National Security

Tariffs and National Security

Despite the cost of Trump's proposed steel tariffs, our military could benefit from a boost in production.

Harold Hutchison · Mar. 8, 2018

Let’s face it, the tariffs on imported steel and aluminum that President Donald Trump intends to impose — or is getting cold feet on — are not exactly normal GOP policy on economics. Yet while there are a lot of new sectors in the American economy, including technology, the fact is steel and aluminum matter — for our national security.

Think about the aircraft carriers that form the primary power projection assets of the United States Navy. These 100,000+ ton vessels are loaded with high-tech gadgets, but they’re made of steel. Same with the Ticonderoga-class cruisers and Arleigh Burke-class destroyers that escort them. The M1 Abrams main battle tanks that our Soldiers and Marine use? Yes, there’s advanced Chobham armor, but there is also a lot of steel.

See a common thread? Steel is something needed for the ships and tanks our troops use. Look at the planes we fly and rifles our troops carry. They use aluminum. Lots of it. Now, think about that for a moment. Who do you trust to provide the steel and aluminum that is used to make everything from a M4 carbine to the Ford-class supercarriers, Communist China or America?

That’s part of the bigger picture we need to take in as we consider these tariffs. Now, tariffs, like the corporate income tax, are passed on to the American public when we buy stuff. It means some higher prices. But then again, there was a major cut in corporate tax rates, and that could more than even things out.

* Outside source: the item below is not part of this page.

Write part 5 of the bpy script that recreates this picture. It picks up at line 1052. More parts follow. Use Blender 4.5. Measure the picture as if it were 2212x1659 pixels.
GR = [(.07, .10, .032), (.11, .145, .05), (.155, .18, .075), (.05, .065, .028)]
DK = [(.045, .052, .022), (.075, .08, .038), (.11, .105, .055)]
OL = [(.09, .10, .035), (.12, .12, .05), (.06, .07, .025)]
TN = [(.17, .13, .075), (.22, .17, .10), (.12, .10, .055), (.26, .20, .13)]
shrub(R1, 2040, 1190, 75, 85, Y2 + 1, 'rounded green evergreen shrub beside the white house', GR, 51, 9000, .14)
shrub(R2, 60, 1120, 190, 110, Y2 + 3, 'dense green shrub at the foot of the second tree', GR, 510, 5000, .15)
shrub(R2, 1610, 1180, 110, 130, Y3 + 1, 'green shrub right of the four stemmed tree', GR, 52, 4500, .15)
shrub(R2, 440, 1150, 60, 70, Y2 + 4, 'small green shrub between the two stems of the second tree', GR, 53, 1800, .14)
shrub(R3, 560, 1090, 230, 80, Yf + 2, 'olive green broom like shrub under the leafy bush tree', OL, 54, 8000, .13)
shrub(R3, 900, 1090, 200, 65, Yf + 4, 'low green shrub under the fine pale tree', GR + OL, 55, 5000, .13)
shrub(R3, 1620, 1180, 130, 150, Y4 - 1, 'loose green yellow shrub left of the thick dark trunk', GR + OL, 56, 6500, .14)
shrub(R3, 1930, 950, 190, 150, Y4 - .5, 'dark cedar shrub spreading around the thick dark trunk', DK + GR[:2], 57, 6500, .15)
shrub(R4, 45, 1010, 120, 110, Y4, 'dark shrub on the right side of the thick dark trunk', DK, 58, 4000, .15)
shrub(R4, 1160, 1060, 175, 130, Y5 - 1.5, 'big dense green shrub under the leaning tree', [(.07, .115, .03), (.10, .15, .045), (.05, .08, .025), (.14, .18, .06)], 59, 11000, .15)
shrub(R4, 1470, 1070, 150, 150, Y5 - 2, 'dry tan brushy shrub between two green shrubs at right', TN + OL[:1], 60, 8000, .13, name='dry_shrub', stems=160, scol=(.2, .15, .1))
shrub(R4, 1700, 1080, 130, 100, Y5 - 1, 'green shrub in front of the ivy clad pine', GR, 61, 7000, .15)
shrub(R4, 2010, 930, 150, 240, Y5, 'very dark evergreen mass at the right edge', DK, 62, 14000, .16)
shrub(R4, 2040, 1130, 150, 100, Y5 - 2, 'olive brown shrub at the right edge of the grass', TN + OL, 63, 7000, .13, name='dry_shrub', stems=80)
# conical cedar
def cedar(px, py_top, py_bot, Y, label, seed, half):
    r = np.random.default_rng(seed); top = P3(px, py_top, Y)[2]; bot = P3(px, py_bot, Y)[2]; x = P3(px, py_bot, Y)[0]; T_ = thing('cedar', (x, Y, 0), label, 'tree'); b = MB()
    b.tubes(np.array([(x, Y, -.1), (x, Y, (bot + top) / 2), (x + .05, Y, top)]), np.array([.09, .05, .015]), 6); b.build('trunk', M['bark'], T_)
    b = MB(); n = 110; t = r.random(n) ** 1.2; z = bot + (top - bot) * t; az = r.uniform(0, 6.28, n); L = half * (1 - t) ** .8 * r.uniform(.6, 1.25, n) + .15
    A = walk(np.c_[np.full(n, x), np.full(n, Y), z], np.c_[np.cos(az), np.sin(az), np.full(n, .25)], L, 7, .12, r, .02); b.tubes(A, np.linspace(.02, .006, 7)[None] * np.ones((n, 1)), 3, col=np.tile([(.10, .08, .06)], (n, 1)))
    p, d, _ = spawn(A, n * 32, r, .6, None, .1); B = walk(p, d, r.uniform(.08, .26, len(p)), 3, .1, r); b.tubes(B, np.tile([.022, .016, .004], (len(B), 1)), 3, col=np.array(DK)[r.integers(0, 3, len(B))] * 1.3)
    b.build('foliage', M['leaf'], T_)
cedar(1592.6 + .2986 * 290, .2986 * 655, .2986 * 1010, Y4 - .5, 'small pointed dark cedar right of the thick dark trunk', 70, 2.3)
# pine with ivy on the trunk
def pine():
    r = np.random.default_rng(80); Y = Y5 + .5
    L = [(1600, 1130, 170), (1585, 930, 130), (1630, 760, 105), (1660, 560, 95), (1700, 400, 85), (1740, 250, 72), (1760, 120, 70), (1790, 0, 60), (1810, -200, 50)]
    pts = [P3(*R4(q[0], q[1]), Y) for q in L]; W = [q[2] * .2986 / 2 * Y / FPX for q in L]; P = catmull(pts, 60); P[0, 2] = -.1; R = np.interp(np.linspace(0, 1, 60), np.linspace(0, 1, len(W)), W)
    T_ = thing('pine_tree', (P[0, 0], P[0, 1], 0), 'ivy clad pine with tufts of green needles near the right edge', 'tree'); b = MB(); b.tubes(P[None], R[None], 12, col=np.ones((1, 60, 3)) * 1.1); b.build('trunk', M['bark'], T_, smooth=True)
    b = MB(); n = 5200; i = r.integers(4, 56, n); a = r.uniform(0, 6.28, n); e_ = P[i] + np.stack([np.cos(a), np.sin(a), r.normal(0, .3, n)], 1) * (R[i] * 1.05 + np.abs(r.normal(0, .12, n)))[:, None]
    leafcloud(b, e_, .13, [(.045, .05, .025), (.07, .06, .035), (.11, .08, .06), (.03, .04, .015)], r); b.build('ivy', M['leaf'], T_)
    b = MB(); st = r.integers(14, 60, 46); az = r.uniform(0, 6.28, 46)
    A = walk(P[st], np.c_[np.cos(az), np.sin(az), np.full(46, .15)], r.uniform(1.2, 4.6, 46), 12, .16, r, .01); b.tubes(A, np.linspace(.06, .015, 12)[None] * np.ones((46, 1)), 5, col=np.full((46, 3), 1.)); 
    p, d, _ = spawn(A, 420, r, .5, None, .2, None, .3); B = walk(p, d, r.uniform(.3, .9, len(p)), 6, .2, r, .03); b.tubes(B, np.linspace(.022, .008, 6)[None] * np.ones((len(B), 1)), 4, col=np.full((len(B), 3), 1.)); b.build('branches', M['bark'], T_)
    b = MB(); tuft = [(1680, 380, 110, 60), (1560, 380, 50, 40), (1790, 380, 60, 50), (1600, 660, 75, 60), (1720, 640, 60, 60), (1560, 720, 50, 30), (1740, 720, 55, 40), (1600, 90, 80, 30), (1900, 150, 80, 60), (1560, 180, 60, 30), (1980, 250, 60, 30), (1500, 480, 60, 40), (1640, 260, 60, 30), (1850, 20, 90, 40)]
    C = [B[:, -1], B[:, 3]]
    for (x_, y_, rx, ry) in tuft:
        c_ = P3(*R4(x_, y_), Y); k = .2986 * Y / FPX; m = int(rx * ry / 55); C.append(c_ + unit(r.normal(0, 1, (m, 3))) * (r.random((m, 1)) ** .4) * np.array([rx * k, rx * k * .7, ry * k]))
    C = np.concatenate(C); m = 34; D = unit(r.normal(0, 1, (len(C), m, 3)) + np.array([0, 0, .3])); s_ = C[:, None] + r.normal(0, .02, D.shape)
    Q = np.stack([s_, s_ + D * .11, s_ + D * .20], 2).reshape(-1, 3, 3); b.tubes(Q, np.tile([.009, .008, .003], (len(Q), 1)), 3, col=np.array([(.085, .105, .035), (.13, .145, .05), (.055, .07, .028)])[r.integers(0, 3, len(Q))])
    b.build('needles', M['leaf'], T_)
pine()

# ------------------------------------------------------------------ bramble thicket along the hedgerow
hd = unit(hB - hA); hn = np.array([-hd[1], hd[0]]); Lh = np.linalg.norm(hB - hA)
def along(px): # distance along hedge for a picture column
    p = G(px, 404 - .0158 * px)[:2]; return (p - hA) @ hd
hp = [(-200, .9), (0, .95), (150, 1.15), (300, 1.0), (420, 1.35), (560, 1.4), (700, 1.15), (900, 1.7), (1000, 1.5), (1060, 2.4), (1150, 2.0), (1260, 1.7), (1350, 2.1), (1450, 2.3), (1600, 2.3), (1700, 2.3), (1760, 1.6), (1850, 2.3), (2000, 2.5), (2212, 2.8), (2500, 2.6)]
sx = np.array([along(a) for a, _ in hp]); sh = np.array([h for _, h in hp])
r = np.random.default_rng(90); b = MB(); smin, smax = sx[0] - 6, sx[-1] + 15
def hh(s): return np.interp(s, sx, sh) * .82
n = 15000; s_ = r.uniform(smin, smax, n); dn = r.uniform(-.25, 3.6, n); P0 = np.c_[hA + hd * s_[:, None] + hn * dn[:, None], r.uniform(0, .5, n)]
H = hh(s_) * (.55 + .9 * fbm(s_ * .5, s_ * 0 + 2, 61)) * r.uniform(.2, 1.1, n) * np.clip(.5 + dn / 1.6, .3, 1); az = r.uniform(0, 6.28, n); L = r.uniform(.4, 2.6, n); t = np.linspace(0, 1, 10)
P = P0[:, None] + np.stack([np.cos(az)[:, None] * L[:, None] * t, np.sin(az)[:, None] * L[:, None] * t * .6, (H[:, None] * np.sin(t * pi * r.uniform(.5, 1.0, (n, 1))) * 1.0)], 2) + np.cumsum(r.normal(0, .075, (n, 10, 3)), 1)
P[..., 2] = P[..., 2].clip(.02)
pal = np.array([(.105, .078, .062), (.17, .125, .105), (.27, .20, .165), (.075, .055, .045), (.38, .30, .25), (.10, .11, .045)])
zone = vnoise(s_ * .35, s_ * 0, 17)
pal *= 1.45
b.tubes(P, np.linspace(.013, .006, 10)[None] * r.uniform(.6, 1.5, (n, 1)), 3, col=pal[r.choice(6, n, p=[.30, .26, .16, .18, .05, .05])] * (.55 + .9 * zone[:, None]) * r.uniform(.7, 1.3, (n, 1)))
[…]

But tax cuts or not, America needs the type of industry that can provide the steel and aluminum the military needs. And the first job of the federal government is our national security. With that in mind, there was one big mistake President Trump made when floating the tariffs. He should have combined it with a massive naval buildup. This would have given American steel and aluminum a huge boost, especially when you think that such a buildup would have given an impetus to modernize steel and aluminum production capabilities.